Retailers Walmart, Amazon Rolling Out Same-Day Deliveries

by Mark Friedman  on Monday, May. 19, 2014 12:00 am  

Wal-Mart started testing same-day delivery program for online customers in 2011, and now it’s offered in three cities.

“I think same-day delivery is a very niche market,” said Paula Rosenblum, managing partner of Retail Systems Research, a retail research and advisory firm based in Miami.

About 8 percent of all retail sales in the U.S. currently come from online, she said, and she doubted that many of those customers expect to have their merchandise within hours of clicking the “buy” button.

Still, while there might not be a huge demand for same-day delivery of nongrocery items, there might be a market for same-day delivery of foodstuff, Rosenblum said.

“The problem is: How do you make money at it?” she said. The average profit margin for grocery items is already only about 1 percent.

“And I don’t think it’s any easier to make money at [delivering groceries] now than it was 15 years ago,” Rosenblum said.

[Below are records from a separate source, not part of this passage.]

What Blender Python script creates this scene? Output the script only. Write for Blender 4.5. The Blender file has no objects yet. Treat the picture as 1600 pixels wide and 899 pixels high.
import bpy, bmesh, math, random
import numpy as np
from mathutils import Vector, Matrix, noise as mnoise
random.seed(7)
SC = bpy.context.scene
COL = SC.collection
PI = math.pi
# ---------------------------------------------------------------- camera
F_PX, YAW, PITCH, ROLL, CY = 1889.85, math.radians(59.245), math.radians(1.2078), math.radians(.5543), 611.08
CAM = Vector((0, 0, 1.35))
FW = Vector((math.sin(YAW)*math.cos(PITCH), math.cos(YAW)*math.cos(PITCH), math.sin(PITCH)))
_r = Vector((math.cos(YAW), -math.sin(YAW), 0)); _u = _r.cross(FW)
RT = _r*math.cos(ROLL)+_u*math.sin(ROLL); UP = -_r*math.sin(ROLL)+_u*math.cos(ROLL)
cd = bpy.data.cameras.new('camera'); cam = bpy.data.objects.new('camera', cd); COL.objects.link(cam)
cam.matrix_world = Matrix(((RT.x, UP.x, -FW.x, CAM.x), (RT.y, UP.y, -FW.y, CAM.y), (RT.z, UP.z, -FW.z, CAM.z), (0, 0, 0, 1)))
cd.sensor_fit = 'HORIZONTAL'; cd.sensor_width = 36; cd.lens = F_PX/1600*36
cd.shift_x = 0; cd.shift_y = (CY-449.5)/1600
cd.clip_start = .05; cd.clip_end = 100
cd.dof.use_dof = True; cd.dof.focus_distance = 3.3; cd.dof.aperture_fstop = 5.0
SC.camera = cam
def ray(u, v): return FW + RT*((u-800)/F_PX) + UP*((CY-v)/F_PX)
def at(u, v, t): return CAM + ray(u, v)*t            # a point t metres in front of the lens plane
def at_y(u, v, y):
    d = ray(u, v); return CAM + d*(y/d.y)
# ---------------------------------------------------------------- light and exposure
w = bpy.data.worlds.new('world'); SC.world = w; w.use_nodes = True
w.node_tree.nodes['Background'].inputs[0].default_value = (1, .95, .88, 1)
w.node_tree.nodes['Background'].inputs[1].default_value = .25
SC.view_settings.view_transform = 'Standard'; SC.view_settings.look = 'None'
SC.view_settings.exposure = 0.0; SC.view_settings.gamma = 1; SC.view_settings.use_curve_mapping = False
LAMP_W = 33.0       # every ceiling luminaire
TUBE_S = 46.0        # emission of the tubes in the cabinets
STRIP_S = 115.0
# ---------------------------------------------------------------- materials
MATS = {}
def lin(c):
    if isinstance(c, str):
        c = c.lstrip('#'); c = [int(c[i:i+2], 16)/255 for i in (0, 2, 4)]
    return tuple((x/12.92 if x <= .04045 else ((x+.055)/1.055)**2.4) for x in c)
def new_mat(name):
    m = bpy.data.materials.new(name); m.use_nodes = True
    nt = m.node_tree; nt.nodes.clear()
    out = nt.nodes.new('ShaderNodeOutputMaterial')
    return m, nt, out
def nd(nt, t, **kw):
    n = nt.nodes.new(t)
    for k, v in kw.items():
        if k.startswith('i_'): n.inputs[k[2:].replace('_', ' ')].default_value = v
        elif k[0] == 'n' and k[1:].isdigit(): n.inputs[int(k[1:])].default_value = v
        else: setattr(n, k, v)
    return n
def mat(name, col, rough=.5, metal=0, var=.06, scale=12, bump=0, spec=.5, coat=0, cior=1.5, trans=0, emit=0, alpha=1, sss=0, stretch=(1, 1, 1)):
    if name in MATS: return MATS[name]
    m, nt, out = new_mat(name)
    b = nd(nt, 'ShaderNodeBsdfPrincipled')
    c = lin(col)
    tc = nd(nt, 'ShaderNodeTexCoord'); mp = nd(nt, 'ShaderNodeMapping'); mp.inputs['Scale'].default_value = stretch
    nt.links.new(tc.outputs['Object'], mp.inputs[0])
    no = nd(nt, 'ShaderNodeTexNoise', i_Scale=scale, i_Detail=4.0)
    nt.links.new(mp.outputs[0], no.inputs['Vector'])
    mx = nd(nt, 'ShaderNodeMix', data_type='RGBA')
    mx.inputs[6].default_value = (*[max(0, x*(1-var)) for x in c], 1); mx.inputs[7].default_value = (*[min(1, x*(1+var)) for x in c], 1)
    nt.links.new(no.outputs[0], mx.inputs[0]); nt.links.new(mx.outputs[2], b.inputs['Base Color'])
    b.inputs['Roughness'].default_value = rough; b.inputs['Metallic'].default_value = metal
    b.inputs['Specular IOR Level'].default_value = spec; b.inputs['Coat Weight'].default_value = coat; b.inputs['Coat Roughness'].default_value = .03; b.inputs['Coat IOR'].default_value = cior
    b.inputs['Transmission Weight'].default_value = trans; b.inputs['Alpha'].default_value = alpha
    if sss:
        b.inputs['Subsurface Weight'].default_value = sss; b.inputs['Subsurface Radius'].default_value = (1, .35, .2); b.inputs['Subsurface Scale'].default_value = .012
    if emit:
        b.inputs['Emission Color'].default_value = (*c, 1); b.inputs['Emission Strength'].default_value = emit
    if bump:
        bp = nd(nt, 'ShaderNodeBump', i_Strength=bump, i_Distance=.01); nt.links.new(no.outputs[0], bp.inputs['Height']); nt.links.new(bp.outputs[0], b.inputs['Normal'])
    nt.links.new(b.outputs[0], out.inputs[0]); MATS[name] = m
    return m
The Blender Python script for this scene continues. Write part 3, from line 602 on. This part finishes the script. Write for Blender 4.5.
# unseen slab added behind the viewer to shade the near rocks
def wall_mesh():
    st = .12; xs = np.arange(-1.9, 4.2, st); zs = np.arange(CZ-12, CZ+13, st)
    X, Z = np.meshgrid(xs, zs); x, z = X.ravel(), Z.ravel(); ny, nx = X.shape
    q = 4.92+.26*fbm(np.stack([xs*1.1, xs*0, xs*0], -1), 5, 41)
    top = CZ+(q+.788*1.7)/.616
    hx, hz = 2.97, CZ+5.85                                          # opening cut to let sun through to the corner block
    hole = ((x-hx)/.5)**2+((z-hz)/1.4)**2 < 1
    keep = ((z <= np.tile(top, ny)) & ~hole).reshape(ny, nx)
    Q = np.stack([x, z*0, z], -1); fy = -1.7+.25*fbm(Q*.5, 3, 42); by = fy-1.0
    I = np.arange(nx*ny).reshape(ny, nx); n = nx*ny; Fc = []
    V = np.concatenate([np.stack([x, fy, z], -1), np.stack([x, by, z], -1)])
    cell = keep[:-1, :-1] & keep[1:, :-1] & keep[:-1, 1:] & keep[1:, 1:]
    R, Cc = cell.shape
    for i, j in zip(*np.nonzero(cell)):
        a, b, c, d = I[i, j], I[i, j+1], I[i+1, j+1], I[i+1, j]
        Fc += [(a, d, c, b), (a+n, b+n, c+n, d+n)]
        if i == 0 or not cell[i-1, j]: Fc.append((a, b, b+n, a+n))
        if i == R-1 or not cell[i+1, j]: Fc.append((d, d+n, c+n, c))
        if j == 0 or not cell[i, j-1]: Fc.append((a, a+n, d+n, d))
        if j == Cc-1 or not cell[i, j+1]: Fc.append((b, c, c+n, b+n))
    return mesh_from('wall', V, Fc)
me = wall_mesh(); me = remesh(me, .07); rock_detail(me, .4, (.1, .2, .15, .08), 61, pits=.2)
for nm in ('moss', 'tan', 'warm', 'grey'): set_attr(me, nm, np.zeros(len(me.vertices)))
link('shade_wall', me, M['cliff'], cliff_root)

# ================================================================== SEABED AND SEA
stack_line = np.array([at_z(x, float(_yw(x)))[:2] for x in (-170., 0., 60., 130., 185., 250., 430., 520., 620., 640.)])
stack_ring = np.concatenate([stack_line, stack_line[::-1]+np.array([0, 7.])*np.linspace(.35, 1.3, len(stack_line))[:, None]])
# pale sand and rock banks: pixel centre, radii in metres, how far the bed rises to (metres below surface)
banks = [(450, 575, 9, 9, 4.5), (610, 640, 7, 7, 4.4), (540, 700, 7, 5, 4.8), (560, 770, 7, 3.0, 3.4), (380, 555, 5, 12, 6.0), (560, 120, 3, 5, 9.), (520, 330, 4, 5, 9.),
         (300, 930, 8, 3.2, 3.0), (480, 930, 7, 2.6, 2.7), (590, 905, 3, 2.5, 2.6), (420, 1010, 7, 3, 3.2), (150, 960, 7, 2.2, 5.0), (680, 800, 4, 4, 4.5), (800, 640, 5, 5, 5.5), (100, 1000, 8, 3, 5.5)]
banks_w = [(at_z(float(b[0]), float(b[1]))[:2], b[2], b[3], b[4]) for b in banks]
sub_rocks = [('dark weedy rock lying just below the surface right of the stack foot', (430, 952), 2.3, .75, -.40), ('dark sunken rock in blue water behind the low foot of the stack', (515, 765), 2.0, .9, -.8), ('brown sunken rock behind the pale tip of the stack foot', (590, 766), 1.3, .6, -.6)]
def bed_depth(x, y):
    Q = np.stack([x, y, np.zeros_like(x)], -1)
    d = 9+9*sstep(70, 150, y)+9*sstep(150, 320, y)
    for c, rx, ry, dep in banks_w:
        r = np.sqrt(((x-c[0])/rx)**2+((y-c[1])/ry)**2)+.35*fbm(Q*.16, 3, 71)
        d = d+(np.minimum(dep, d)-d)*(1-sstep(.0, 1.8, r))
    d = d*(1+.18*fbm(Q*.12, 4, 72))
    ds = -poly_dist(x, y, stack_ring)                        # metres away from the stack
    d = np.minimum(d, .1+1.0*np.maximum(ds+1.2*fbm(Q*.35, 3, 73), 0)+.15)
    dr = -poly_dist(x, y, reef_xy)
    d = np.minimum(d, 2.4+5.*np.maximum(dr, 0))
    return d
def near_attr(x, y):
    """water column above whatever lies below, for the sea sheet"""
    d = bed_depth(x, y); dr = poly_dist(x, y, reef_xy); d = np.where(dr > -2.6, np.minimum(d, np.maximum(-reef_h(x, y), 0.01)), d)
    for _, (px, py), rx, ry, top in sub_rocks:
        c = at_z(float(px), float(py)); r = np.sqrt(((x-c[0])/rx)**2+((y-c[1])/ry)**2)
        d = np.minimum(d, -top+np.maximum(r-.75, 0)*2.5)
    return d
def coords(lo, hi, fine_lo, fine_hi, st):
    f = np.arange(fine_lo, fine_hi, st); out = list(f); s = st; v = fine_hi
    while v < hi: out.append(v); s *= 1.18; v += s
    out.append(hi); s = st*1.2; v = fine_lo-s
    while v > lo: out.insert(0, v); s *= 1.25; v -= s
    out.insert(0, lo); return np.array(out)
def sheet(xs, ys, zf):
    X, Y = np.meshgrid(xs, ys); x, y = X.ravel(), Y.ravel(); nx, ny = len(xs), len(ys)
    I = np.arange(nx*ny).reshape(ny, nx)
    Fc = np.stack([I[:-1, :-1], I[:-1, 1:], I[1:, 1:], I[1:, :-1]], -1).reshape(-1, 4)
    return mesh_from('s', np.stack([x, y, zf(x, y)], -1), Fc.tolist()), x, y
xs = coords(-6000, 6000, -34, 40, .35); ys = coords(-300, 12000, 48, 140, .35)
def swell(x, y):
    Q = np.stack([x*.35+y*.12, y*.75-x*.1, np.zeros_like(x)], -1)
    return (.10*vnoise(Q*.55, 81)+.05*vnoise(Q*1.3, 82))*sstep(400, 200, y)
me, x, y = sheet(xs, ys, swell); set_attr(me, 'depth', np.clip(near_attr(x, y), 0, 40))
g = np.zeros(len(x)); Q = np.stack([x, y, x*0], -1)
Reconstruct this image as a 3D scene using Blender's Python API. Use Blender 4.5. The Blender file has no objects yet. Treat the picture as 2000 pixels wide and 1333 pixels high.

It’s unclear what the same-day delivery service will do for revenue. But Wal-Mart could use any increase in same-store sales, which have been slipping. In February the retailer reported its fourth consecutive quarter of declining sales at stores that have been open at least a year, a key indicator of a retailer’s health. For its fiscal year that ended Jan. 31, Wal-Mart reported revenue of $476.3 billion and net income of $16.022 billion. The previous year, Wal-Mart had sales of $468.7 billion and net income of $17 billion. Amazon, meanwhile, reported revenue of $75.5 billion and net income of $274 million for 2013. Amazon’s 2012 revenue was $61.1 billion and it lost $39 million.

Online sales are projected to grow. Forrester Research, a global research and advisory firm based in Cambridge, Massachusetts, said in a report released last week that online retail sales in the United States were expected to reach $294 billion this year, or about 9 percent of all sales in the country. And by 2018, sales are projected to reach $414 billion, or 11 percent of total U.S. sales.

Wal-Mart Delivery

In 2011, Wal-Mart began testing its online grocery delivery service in San Jose and San Francisco. Spokesman Jariwala said the program has been a success, but declined to say how much revenue the service has generated.

Wal-Mart now has about 10 specially built delivery trucks for the Bay Area. The vehicles have three compartments: one for frozen items, one for refrigerated items and one at room temperature.

“We have increased the number of trucks over the last year, because the … demand for the service continues to increase,” Jariwala said.

He said people are using the delivery service for their weekly grocery trips, but they’re also using it for a handful of items.